### Exercise task
Will you write out the data exactly, excluding every picture?

### Material
* * * * *
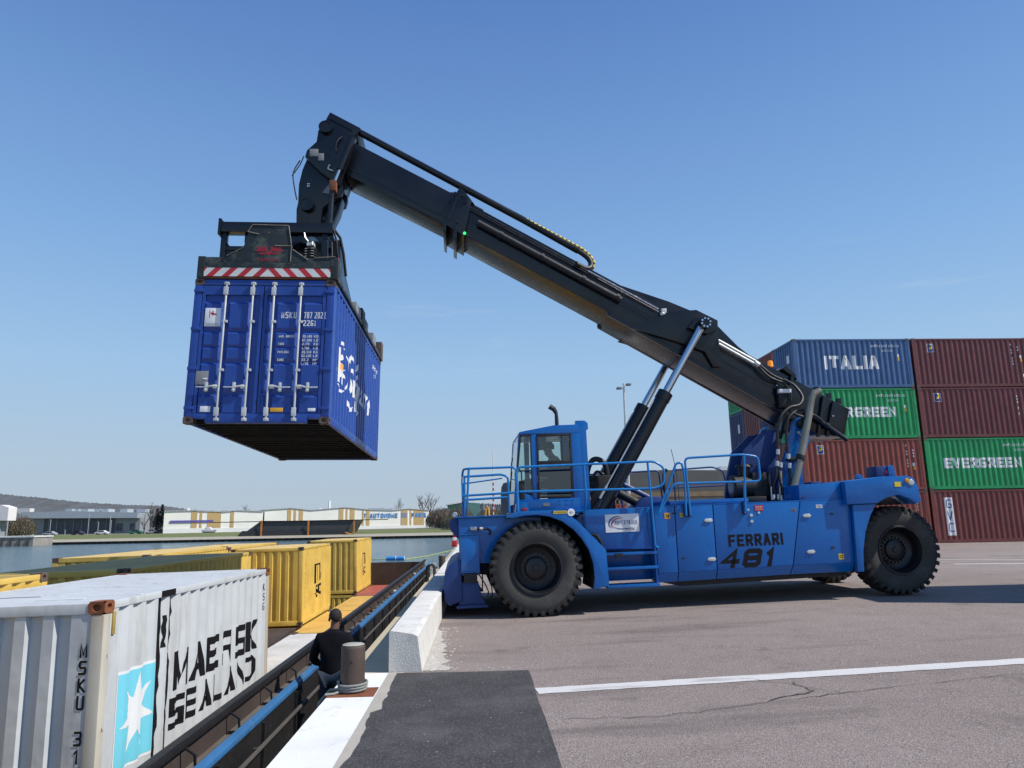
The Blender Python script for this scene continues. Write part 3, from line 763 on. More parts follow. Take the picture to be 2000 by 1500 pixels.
write('sticker_text', 'MOTEUR', lambda x, y: (4.145 + x, PV - .0105, 1.67 + y), M['ink_white'], ST, .13, .022)
MB().lathe([(0, -.012), (.022, -.012), (.024, 0)], (4.2, PV, 1.62), 'y', 12).build('key_lock', M['steel'], ST)
MB().box(2.43, 2.535, PV - .006, PV - .001, 1.575, 1.685).build('yellow_sticker', M['amber'], ST)
bm_obj('pictogram', poly_bm([[(0, 0), (.03, 0), (.015, .03)], rect(.035, 0, .02, .05), rect(.0, .035, .025, .02)]), lambda x, y: (2.455 + x, PV - .0085, 1.60 + y), M['ink_black'], ST)
for x, z in ((2.58, 1.66), (2.68, .86), (5.55, 1.53), (5.5, .93)): MB().box(x, x + .07, PV - .012, PV, z, z + .025).build('hinge', M['black_matt'], ST, .004)
# maker's board and lettering
MB().box(1.345, 1.965, .332, .339, 1.375, 1.695).build('sign_board', M['white'], ST)
block('sign_lettering', 'FRANCETRUCK', .46, .066, .009, lambda x, y, l: (1.475 + x, .3265 - l, 1.512 + y), M['ink_navy'], ST, gap=.42)
def arc_band(cx, cy, rx, ry, a0, a1, w0, w1, n=18):
    up = []; dn = []
    for i in range(n + 1):
        f = i / n; a = R(a0 + (a1 - a0) * f); w = w0 + (w1 - w0) * sin(pi * f) if w1 else w0
        up.append((cx + (rx + w / 2) * cos(a), cy + (ry + w / 2) * sin(a))); dn.append((cx + (rx - w / 2) * cos(a), cy + (ry - w / 2) * sin(a)))
    return [[up[i], up[i + 1], dn[i + 1], dn[i]] for i in range(n)]
bm_obj('sign_emblem', poly_bm(arc_band(1.60, 1.525, .19, .13, 80, 215, .004, .028)), lambda x, y: (x, .329, y), M['ink_navy'], ST)
bm_obj('sign_emblem', poly_bm(arc_band(1.63, 1.51, .175, .115, 75, 215, .004, .026)), lambda x, y: (x, .3285, y), M['ink_red'], ST)
bm_obj('sign_emblem', poly_bm(arc_band(1.68, 1.515, .22, .085, 190, 320, .003, .014)), lambda x, y: (x, .3285, y), M['ink_navy'], ST)
for k in range(3): MB().box(1.70 - .0, 1.88, .3285, .3305, 1.405 + k * .016, 1.411 + k * .016).build('sign_small_print', M['grey_plate'], ST)
block('lettering', 'FERRARI', 1.03, .215, .058, lambda x, y, l: (3.575 + x, PV - .0025 - l, 1.03 + y), M['ink_black'], ST, gap=.22)
block('lettering', '481', 1.02, .33, .085, lambda x, y, l: (3.37 + x, PV - .0025 - l, .655 + y), M['ink_black'], ST, gap=.2, shear=.3)

# rear body -------------------------------------------------------------
MB().prism([(5.012, 1.797), (5.03, 2.10), (5.83, 2.115), (5.83, 1.797)], 'y', .30, 3.8).build('engine_hood', B, ST, .015)
MB().box(5.06, 5.12, .285, .30, 1.80, 1.88).build('bracket', BD, ST)
arch = [(5.84, 1.70), (5.84, 2.125), (6.05, 2.145), (6.5, 2.185), (7.08, 2.185), (7.20, 2.14), (7.26, 1.98), (7.28, 1.70), (7.17, 1.66), (7.05, 1.76), (6.85, 1.84), (6.62, 1.80), (6.42, 1.70)]
MB().prism(arch, 'y', .16, .60).build('rear_wheel_arch', B, ST, .02)
MB().prism([(5.84, 1.70), (5.84, 2.122), (6.05, 2.142), (6.5, 2.182), (7.08, 2.182), (7.20, 2.138), (7.26, 1.978), (7.28, 1.70), (7.17, 1.66), (7.05, 1.76), (6.85, 1.84), (6.62, 1.80), (6.42, 1.70)], 'y', .601, 3.55).build('counterweight', BD, ST)
MB().prism(arch, 'y', 3.551, 3.99).build('rear_wheel_arch', B, ST, .02)
MB().prism([(5.905, .49), (6.03, .49), (6.06, .85), (6.15, 1.2), (6.28, 1.48), (6.42, 1.69), (5.97, 1.69)], 'y', .20, .30).build('rear_arch_plate', B, ST, .01)
MB().prism([(5.905, .49), (6.00, .49), (6.06, .85), (6.15, 1.2), (6.28, 1.48), (6.42, 1.69), (5.97, 1.69)], 'y', .301, 3.8).build('rear_bulkhead', M['black_matt'], ST)
MB().box(6.8, 6.92, .152, .159, 1.99, 2.08).build('yellow_sticker', M['yellow'], ST)
mb = MB().lathe([(0, -.02), (.05, -.015), (.06, .0)], (7.13, .158, 2.06), 'y', 16); mb.build('side_lamp', M['steel'], ST)
mb = MB().lathe([(0, -.025), (.04, -.018), (.045, .0)], (7.05, .158, 2.10), 'y', 16); mb.build('side_lamp', M['amber'], ST)
for x0, x1, z in ((5.62, 5.83, 2.17), (5.86, 5.98, 2.15)):
    MB().box(x0, x1, 1.0, 1.3, 2.1, z).build('top_fitting', BD, ST, .02)
MB().prism([(6.55, 2.18), (6.56, 2.25), (6.60, 2.28), (6.66, 2.28), (6.70, 2.24), (6.72, 2.18)], 'y', 1.0, 1.06).build('lifting_lug', B, ST, .006)
MB().box(6.93, 7.16, .9, 1.25, 2.18, 2.42).build('lamp_housing', BD, ST, .01)
MB().prism([(7.165, 2.185), (7.165, 2.425), (7.29, 2.425), (7.32, 2.185)], 'y', .88, 1.25).build('lamp_housing', B, ST, .01)
MB().box(7.12, 7.15, .89, .90, 2.27, 2.33).build('tail_lamp', M['red'], ST)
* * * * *
### Worked answer
The Blender Python script for this scene continues. Write part 3, from line 763 on. More parts follow. Take the picture to be 2000 by 1500 pixels.
write('sticker_text', 'MOTEUR', lambda x, y: (4.145 + x, PV - .0105, 1.67 + y), M['ink_white'], ST, .13, .022)
MB().lathe([(0, -.012), (.022, -.012), (.024, 0)], (4.2, PV, 1.62), 'y', 12).build('key_lock', M['steel'], ST)
MB().box(2.43, 2.535, PV - .006, PV - .001, 1.575, 1.685).build('yellow_sticker', M['amber'], ST)
bm_obj('pictogram', poly_bm([[(0, 0), (.03, 0), (.015, .03)], rect(.035, 0, .02, .05), rect(.0, .035, .025, .02)]), lambda x, y: (2.455 + x, PV - .0085, 1.60 + y), M['ink_black'], ST)
for x, z in ((2.58, 1.66), (2.68, .86), (5.55, 1.53), (5.5, .93)): MB().box(x, x + .07, PV - .012, PV, z, z + .025).build('hinge', M['black_matt'], ST, .004)
# maker's board and lettering
MB().box(1.345, 1.965, .332, .339, 1.375, 1.695).build('sign_board', M['white'], ST)
block('sign_lettering', 'FRANCETRUCK', .46, .066, .009, lambda x, y, l: (1.475 + x, .3265 - l, 1.512 + y), M['ink_navy'], ST, gap=.42)
def arc_band(cx, cy, rx, ry, a0, a1, w0, w1, n=18):
    up = []; dn = []
    for i in range(n + 1):
        f = i / n; a = R(a0 + (a1 - a0) * f); w = w0 + (w1 - w0) * sin(pi * f) if w1 else w0
        up.append((cx + (rx + w / 2) * cos(a), cy + (ry + w / 2) * sin(a))); dn.append((cx + (rx - w / 2) * cos(a), cy + (ry - w / 2) * sin(a)))
    return [[up[i], up[i + 1], dn[i + 1], dn[i]] for i in range(n)]
bm_obj('sign_emblem', poly_bm(arc_band(1.60, 1.525, .19, .13, 80, 215, .004, .028)), lambda x, y: (x, .329, y), M['ink_navy'], ST)
bm_obj('sign_emblem', poly_bm(arc_band(1.63, 1.51, .175, .115, 75, 215, .004, .026)), lambda x, y: (x, .3285, y), M['ink_red'], ST)
bm_obj('sign_emblem', poly_bm(arc_band(1.68, 1.515, .22, .085, 190, 320, .003, .014)), lambda x, y: (x, .3285, y), M['ink_navy'], ST)
for k in range(3): MB().box(1.70 - .0, 1.88, .3285, .3305, 1.405 + k * .016, 1.411 + k * .016).build('sign_small_print', M['grey_plate'], ST)
block('lettering', 'FERRARI', 1.03, .215, .058, lambda x, y, l: (3.575 + x, PV - .0025 - l, 1.03 + y), M['ink_black'], ST, gap=.22)
block('lettering', '481', 1.02, .33, .085, lambda x, y, l: (3.37 + x, PV - .0025 - l, .655 + y), M['ink_black'], ST, gap=.2, shear=.3)

# rear body -------------------------------------------------------------
MB().prism([(5.012, 1.797), (5.03, 2.10), (5.83, 2.115), (5.83, 1.797)], 'y', .30, 3.8).build('engine_hood', B, ST, .015)
MB().box(5.06, 5.12, .285, .30, 1.80, 1.88).build('bracket', BD, ST)
arch = [(5.84, 1.70), (5.84, 2.125), (6.05, 2.145), (6.5, 2.185), (7.08, 2.185), (7.20, 2.14), (7.26, 1.98), (7.28, 1.70), (7.17, 1.66), (7.05, 1.76), (6.85, 1.84), (6.62, 1.80), (6.42, 1.70)]
MB().prism(arch, 'y', .16, .60).build('rear_wheel_arch', B, ST, .02)
MB().prism([(5.84, 1.70), (5.84, 2.122), (6.05, 2.142), (6.5, 2.182), (7.08, 2.182), (7.20, 2.138), (7.26, 1.978), (7.28, 1.70), (7.17, 1.66), (7.05, 1.76), (6.85, 1.84), (6.62, 1.80), (6.42, 1.70)], 'y', .601, 3.55).build('counterweight', BD, ST)
MB().prism(arch, 'y', 3.551, 3.99).build('rear_wheel_arch', B, ST, .02)
MB().prism([(5.905, .49), (6.03, .49), (6.06, .85), (6.15, 1.2), (6.28, 1.48), (6.42, 1.69), (5.97, 1.69)], 'y', .20, .30).build('rear_arch_plate', B, ST, .01)
MB().prism([(5.905, .49), (6.00, .49), (6.06, .85), (6.15, 1.2), (6.28, 1.48), (6.42, 1.69), (5.97, 1.69)], 'y', .301, 3.8).build('rear_bulkhead', M['black_matt'], ST)
MB().box(6.8, 6.92, .152, .159, 1.99, 2.08).build('yellow_sticker', M['yellow'], ST)
mb = MB().lathe([(0, -.02), (.05, -.015), (.06, .0)], (7.13, .158, 2.06), 'y', 16); mb.build('side_lamp', M['steel'], ST)
mb = MB().lathe([(0, -.025), (.04, -.018), (.045, .0)], (7.05, .158, 2.10), 'y', 16); mb.build('side_lamp', M['amber'], ST)
for x0, x1, z in ((5.62, 5.83, 2.17), (5.86, 5.98, 2.15)):
    MB().box(x0, x1, 1.0, 1.3, 2.1, z).build('top_fitting', BD, ST, .02)
MB().prism([(6.55, 2.18), (6.56, 2.25), (6.60, 2.28), (6.66, 2.28), (6.70, 2.24), (6.72, 2.18)], 'y', 1.0, 1.06).build('lifting_lug', B, ST, .006)
MB().box(6.93, 7.16, .9, 1.25, 2.18, 2.42).build('lamp_housing', BD, ST, .01)
MB().prism([(7.165, 2.185), (7.165, 2.425), (7.29, 2.425), (7.32, 2.185)], 'y', .88, 1.25).build('lamp_housing', B, ST, .01)
MB().box(7.12, 7.15, .89, .90, 2.27, 2.33).build('tail_lamp', M['red'], ST)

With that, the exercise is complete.